DESCRIPTION OF THE TASK:
Return the listing below exactly, with the pictures dropped.

PROVIDED MATERIAL:

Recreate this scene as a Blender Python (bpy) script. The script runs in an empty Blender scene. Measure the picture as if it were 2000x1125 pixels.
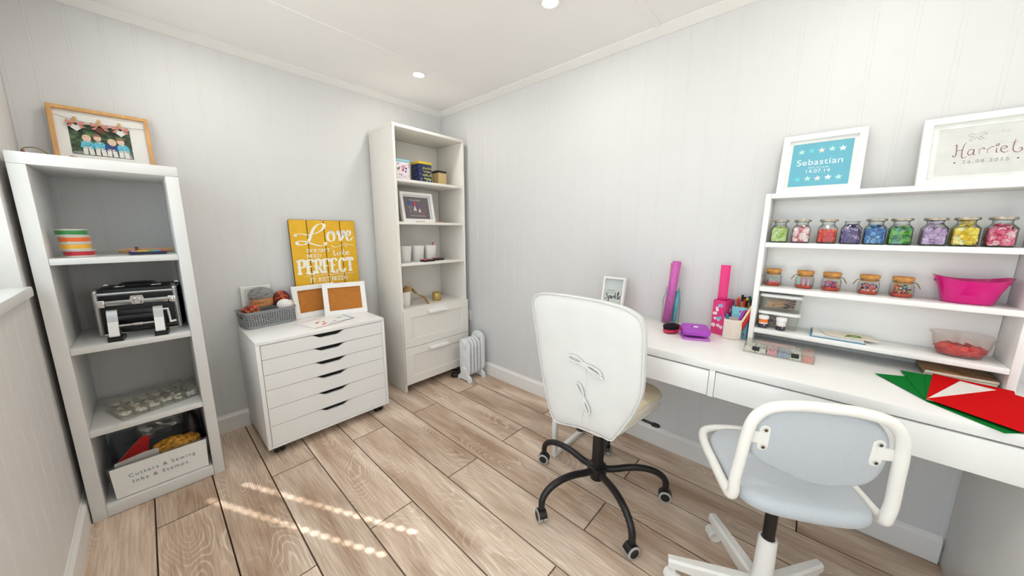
import bpy, bmesh, math, random
from mathutils import Vector, Matrix
random.seed(7)
PI = math.pi
scene = bpy.context.scene
col = scene.collection

# ------------------------------------------------------------------ camera
CAM = (-1.8316, -2.4907, 1.2035)
cam = bpy.data.cameras.new('camera'); cam_ob = bpy.data.objects.new('camera', cam); col.objects.link(cam_ob)
yaw, pitch, roll = math.radians(42.2013), math.radians(9.8368), math.radians(-0.2978)
_f = Vector((math.cos(yaw)*math.cos(pitch), math.sin(yaw)*math.cos(pitch), -math.sin(pitch)))
_r = Vector((math.sin(yaw), -math.cos(yaw), 0)); _d = _f.cross(_r)
_r2 = math.cos(roll)*_r + math.sin(roll)*_d; _d2 = -math.sin(roll)*_r + math.cos(roll)*_d
rot = Matrix((( _r2.x, -_d2.x, -_f.x), (_r2.y, -_d2.y, -_f.y), (_r2.z, -_d2.z, -_f.z)))
cam_ob.matrix_world = Matrix.Translation(CAM) @ rot.to_4x4()
cam.sensor_width = 36.0; cam.lens = 645.56/2000*36.0; cam.clip_start = 0.02
scene.camera = cam_ob

# ------------------------------------------------------------------ world, sun, window light, exposure
scene.view_settings.view_transform = 'Standard'; scene.view_settings.look = 'None'
scene.view_settings.gamma = 1.0; scene.view_settings.use_curve_mapping = False
scene.view_settings.exposure = -0.02
scene.cycles.transparent_max_bounces = 32
w = bpy.data.worlds.new('sky'); scene.world = w; w.use_nodes = True
bg = w.node_tree.nodes['Background']; bg.inputs[0].default_value = (0.84, 0.92, 1.0, 1); bg.inputs[1].default_value = 3.55
SUN_H = Vector((-0.443, 0.8965, 0)); SUN_TAN = 0.64
sun = bpy.data.lights.new('sun', 'SUN'); sun.energy = 30.0; sun.angle = math.radians(0.45); sun.color = (1, 0.985, 0.965)
sun_ob = bpy.data.objects.new('sun', sun); col.objects.link(sun_ob)
sd = Vector((SUN_H.x, SUN_H.y, -SUN_TAN)).normalized()
sun_ob.rotation_euler = sd.to_track_quat('-Z', 'Y').to_euler(); sun_ob.location = (1.5, -6.5, 4)
def portal(name, loc, sx, sy, direction):
    l = bpy.data.lights.new(name, 'AREA'); l.shape = 'RECTANGLE'; l.size = sx; l.size_y = sy
    l.cycles.is_portal = True
    o = bpy.data.objects.new(name, l); col.objects.link(o); o.location = loc
    o.rotation_euler = Vector(direction).to_track_quat('-Z', 'Y').to_euler()
portal('window_portal', (-2.275, -0.95, 1.52), 0.98, 1.0, (1, 0, 0))
portal('door_portal', (-2.275, -2.375, 1.02), 1.43, 2.0, (1, 0, 0))
LAMP_W = 2.2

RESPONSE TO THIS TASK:
Recreate this scene as a Blender Python (bpy) script. The script runs in an empty Blender scene. Measure the picture as if it were 2000x1125 pixels.
import bpy, bmesh, math, random
from mathutils import Vector, Matrix
random.seed(7)
PI = math.pi
scene = bpy.context.scene
col = scene.collection

# ------------------------------------------------------------------ camera
CAM = (-1.8316, -2.4907, 1.2035)
cam = bpy.data.cameras.new('camera'); cam_ob = bpy.data.objects.new('camera', cam); col.objects.link(cam_ob)
yaw, pitch, roll = math.radians(42.2013), math.radians(9.8368), math.radians(-0.2978)
_f = Vector((math.cos(yaw)*math.cos(pitch), math.sin(yaw)*math.cos(pitch), -math.sin(pitch)))
_r = Vector((math.sin(yaw), -math.cos(yaw), 0)); _d = _f.cross(_r)
_r2 = math.cos(roll)*_r + math.sin(roll)*_d; _d2 = -math.sin(roll)*_r + math.cos(roll)*_d
rot = Matrix((( _r2.x, -_d2.x, -_f.x), (_r2.y, -_d2.y, -_f.y), (_r2.z, -_d2.z, -_f.z)))
cam_ob.matrix_world = Matrix.Translation(CAM) @ rot.to_4x4()
cam.sensor_width = 36.0; cam.lens = 645.56/2000*36.0; cam.clip_start = 0.02
scene.camera = cam_ob

# ------------------------------------------------------------------ world, sun, window light, exposure
scene.view_settings.view_transform = 'Standard'; scene.view_settings.look = 'None'
scene.view_settings.gamma = 1.0; scene.view_settings.use_curve_mapping = False
scene.view_settings.exposure = -0.02
scene.cycles.transparent_max_bounces = 32
w = bpy.data.worlds.new('sky'); scene.world = w; w.use_nodes = True
bg = w.node_tree.nodes['Background']; bg.inputs[0].default_value = (0.84, 0.92, 1.0, 1); bg.inputs[1].default_value = 3.55
SUN_H = Vector((-0.443, 0.8965, 0)); SUN_TAN = 0.64
sun = bpy.data.lights.new('sun', 'SUN'); sun.energy = 30.0; sun.angle = math.radians(0.45); sun.color = (1, 0.985, 0.965)
sun_ob = bpy.data.objects.new('sun', sun); col.objects.link(sun_ob)
sd = Vector((SUN_H.x, SUN_H.y, -SUN_TAN)).normalized()
sun_ob.rotation_euler = sd.to_track_quat('-Z', 'Y').to_euler(); sun_ob.location = (1.5, -6.5, 4)
def portal(name, loc, sx, sy, direction):
    l = bpy.data.lights.new(name, 'AREA'); l.shape = 'RECTANGLE'; l.size = sx; l.size_y = sy
    l.cycles.is_portal = True
    o = bpy.data.objects.new(name, l); col.objects.link(o); o.location = loc
    o.rotation_euler = Vector(direction).to_track_quat('-Z', 'Y').to_euler()
portal('window_portal', (-2.275, -0.95, 1.52), 0.98, 1.0, (1, 0, 0))
portal('door_portal', (-2.275, -2.375, 1.02), 1.43, 2.0, (1, 0, 0))
LAMP_W = 2.2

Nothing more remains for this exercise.